Give your consultants a smaller, well-defined and more controllable market patch and they will find every opportunity, work every relationship and make it their own.
4. Post-war cake mix theory
In the years following the Second World War, manufacturers of packet cake mix produced a product that they thought consumers would love. All you had to do was open the packet, mix the content with water, and bake the cake. So simple, so easy, but such a failure.
When sales never took off, the manufacturers changed the recipe, which then required people to add an egg and butter to the mix. Once this change was made, sales rocketed.
As a manager it is so easy to do everything for your staff, so that all they have to do is finish the job. This is a massive mistake. Not only does it fly in the face of secret No.1 but it never gives the consultant the ability to develop and grow. They will never feel trusted and definitely never feel challenged.

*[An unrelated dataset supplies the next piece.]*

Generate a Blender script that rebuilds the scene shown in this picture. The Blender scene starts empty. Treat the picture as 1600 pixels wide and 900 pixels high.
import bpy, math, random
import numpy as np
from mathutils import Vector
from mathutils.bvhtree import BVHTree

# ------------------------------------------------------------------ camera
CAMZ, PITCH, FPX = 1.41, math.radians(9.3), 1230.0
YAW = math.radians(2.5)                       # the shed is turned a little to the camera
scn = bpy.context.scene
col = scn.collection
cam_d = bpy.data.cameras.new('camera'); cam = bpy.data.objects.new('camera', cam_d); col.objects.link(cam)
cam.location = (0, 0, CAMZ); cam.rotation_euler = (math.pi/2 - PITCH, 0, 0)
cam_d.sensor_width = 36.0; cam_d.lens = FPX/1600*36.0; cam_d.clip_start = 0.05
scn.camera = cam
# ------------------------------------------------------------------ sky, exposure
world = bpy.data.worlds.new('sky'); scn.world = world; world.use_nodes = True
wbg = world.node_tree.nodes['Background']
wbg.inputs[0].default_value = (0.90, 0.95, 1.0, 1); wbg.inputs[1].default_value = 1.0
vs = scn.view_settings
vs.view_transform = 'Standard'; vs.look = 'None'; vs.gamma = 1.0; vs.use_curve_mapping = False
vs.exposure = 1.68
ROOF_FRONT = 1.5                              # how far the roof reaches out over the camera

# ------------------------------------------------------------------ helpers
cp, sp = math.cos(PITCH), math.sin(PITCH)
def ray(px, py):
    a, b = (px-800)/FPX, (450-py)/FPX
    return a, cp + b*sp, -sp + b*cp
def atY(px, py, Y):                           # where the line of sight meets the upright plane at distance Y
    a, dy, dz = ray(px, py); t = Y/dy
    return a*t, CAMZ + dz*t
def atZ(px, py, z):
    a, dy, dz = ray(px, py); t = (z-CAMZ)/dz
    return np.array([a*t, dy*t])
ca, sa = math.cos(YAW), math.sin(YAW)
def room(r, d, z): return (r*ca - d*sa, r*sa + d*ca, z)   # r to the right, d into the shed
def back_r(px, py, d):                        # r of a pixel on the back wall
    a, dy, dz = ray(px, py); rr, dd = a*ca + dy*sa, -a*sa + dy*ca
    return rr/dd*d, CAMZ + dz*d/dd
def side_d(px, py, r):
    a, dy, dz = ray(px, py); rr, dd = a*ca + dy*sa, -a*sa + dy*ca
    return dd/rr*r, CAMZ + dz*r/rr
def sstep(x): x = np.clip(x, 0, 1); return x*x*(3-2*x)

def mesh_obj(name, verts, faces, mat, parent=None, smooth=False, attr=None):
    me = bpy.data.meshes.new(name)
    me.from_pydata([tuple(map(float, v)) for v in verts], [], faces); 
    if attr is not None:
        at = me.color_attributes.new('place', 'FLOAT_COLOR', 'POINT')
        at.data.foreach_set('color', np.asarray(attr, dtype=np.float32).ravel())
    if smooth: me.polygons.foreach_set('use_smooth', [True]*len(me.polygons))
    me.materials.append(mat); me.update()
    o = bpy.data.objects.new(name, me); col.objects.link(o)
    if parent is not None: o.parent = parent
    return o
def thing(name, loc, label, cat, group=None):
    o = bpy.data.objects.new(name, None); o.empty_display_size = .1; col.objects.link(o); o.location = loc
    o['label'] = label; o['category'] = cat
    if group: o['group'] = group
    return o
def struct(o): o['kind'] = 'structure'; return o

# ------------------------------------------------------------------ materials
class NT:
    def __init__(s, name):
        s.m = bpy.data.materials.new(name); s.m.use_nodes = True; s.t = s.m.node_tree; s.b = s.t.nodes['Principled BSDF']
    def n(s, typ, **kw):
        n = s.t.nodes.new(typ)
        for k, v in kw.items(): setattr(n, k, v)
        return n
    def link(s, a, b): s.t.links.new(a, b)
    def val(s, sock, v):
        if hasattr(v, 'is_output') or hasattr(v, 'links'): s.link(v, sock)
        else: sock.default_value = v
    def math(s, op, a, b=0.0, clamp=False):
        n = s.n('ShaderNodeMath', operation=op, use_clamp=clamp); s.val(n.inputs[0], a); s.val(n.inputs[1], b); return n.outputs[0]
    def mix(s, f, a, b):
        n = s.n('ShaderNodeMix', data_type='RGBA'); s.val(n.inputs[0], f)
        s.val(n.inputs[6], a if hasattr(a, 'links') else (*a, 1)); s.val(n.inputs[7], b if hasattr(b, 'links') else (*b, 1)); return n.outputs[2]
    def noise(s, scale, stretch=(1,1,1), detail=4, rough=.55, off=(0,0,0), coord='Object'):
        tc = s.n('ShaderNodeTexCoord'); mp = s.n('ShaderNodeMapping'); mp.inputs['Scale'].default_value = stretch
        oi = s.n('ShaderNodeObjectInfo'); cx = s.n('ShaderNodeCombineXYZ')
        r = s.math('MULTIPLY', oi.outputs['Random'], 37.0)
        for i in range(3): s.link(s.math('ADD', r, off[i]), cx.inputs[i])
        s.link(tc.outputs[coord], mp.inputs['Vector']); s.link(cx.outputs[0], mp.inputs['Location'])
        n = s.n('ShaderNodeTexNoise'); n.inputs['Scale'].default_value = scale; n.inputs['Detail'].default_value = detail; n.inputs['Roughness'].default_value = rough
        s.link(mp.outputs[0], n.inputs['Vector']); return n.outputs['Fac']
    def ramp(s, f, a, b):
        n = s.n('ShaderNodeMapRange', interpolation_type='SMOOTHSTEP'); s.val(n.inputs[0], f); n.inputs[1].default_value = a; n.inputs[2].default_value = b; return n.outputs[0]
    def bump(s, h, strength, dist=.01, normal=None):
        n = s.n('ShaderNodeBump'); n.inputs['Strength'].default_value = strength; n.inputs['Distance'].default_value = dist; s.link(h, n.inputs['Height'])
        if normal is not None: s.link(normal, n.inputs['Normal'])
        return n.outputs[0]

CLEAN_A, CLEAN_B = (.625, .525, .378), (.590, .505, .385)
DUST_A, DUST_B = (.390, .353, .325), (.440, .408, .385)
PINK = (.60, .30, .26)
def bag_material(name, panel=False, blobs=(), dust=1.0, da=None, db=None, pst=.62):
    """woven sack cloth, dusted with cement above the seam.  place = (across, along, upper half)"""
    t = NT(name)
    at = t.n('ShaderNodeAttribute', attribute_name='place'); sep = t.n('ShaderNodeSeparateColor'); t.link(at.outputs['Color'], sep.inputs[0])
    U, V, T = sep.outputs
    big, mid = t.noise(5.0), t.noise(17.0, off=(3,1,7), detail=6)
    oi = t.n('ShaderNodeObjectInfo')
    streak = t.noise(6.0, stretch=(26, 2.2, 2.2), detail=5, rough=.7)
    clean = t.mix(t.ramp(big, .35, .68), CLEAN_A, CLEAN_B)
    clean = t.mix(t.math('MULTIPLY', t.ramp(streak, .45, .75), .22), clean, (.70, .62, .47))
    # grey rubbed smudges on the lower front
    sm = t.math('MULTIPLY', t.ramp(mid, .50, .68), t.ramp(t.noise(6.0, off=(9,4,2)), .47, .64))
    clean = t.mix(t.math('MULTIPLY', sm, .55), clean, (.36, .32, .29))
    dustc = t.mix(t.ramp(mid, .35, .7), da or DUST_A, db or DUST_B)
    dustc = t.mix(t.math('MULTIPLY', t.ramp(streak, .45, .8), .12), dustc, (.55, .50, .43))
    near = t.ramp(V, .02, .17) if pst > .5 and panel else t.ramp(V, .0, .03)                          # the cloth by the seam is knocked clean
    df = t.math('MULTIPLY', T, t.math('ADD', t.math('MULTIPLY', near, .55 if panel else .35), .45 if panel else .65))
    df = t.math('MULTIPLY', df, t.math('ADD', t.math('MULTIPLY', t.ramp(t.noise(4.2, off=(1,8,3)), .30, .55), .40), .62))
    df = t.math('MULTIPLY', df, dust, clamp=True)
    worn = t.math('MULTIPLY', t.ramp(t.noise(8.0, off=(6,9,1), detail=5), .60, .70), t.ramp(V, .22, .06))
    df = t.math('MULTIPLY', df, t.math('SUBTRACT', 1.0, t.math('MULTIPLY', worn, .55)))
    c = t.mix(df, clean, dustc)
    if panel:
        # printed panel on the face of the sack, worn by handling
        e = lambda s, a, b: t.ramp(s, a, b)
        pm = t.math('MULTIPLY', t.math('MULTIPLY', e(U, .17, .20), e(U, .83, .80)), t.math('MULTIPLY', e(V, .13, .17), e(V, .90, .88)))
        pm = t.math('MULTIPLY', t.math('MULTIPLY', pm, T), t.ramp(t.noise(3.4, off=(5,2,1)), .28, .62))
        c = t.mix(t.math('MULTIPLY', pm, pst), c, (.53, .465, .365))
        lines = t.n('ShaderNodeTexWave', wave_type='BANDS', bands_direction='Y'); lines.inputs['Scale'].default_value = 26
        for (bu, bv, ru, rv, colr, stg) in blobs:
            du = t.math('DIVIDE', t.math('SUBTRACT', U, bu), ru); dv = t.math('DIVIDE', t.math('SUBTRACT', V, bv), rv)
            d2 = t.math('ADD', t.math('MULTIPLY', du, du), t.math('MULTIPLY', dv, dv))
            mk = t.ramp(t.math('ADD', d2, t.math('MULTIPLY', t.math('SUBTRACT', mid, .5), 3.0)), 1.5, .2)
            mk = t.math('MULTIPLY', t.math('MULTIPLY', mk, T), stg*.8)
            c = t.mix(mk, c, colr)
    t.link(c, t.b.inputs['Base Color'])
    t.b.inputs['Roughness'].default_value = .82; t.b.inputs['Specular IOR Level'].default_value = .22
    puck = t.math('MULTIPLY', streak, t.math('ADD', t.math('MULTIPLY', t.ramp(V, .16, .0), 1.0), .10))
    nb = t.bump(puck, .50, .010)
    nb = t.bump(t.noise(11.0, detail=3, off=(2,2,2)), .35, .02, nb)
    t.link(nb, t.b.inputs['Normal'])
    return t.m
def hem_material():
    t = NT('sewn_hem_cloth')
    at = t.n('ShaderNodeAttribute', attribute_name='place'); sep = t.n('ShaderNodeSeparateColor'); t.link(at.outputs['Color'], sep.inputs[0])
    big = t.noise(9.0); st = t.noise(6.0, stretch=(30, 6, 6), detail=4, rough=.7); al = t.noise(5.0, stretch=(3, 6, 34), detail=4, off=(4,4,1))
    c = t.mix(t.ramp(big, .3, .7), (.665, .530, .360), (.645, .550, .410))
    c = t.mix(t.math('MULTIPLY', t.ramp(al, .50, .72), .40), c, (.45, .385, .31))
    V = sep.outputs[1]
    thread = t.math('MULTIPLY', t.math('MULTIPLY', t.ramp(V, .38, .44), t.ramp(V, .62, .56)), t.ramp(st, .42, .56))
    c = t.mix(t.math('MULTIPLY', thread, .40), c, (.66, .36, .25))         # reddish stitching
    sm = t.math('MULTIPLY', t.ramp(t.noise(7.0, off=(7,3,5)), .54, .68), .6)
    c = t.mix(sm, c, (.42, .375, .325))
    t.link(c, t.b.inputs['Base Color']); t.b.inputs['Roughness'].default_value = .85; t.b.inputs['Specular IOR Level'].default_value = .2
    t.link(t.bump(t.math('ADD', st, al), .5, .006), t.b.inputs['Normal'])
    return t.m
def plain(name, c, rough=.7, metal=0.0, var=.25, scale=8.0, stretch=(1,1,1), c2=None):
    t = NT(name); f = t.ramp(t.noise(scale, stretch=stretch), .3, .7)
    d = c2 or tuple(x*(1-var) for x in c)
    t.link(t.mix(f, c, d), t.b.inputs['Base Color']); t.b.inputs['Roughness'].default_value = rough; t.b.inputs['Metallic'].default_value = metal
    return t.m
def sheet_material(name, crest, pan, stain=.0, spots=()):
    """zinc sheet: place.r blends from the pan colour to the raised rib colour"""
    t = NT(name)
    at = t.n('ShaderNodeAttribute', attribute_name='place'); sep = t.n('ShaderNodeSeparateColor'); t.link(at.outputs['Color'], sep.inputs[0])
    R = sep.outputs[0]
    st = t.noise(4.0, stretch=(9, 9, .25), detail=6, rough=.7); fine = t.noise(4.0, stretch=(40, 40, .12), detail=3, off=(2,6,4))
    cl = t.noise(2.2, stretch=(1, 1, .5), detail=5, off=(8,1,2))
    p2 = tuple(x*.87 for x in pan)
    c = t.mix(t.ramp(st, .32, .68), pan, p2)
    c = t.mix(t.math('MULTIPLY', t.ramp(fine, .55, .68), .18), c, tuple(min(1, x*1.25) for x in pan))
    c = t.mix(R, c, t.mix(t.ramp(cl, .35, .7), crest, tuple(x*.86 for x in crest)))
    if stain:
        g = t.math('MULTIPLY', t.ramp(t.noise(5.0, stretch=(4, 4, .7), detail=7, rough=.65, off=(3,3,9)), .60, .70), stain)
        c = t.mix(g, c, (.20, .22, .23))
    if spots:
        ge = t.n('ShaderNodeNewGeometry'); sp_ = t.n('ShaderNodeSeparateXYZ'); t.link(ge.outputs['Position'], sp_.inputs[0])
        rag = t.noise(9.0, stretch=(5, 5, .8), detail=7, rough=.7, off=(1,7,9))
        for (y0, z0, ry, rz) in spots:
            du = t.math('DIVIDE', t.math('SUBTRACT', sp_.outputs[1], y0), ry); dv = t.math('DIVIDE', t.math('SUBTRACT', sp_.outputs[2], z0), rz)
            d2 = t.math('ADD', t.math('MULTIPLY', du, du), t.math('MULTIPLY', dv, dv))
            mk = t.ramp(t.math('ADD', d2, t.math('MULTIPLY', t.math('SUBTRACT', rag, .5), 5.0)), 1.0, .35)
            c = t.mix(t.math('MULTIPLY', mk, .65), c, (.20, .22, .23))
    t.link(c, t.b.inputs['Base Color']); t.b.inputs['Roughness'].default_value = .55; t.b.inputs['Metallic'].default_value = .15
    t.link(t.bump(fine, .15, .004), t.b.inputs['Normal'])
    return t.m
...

Consultants need to be bought into and involved in the process. They need to add their own ingredients and be allowed to do that in their own way.
5. Rear view mirror theory
In most modern cars many things are automated. The lights, the wipers, the door mirrors. They are controlled by electronics and make our lives easier. But in the case of the rear view mirror, you still need to use your hand to move it. It could be controlled by a switch or a knob but it’s not. And why not? Well, some things are best left to be manually controlled.
You need to leave a good level of personal involvement in all aspects of your team and your business. You can automate a lot of things, but many are just better being done by hand. Identify what those things are and leave them be.
6. Don’t just hire anyone
When you are building the team it is never easy to find the right people. It can be so tempting to hire that person who is nearly right, or who could be right with just a few changes.
The right person is the right person, and the wrong person is a disaster. The amount of time you waste hiring, training and eventually sacking the wrong person is enormous, not to mention the stress and management time taken up in the middle somewhere and the impact on the team.
Team building is never about bums on seats. Hire the right person or don’t hire at all.
7. You will make mistakes, learn from them
I am certain that I have made all the mistakes in management a new manager can make, but I also am proud to say that I think I have learned from every one. Not always immediately, but certainly eventually.
You will make plenty of mistakes. This is a good thing, as long as you are able to recognise the mistake, learn from it and be better next time.
8. Get out of the way
This secret is something I learned myself the hard way, and I would very much like to save you that pain. It is very much linked to secrets 4 and 5 above.
I think in his autobiography Lee Iacocca, the famous American motor industry giant puts this secret best – “I hire people brighter than me and then I get out of their way.”
Being in their way can feel stifling to your consultants. It shows a general lack of respect and trust, and ultimately you will lose them to your competitors. Getting out of the way worked for Lee at Ford and Chrysler, it works for Google and Apple today and it can work for you too.
Hire the best people you can, train them and teach them all you can, and then let them do what you hired them to do.
9. Take the job seriously, don’t take yourself seriously
This secret, taught to me by my first mentor when I became a manager, doesn’t need much explanation. Take the job seriously, but never take yourself seriously. It is so important to remind yourself of when things are tough, and it is often easier said than done.
The business is a serious thing. But life, life is a fun thing.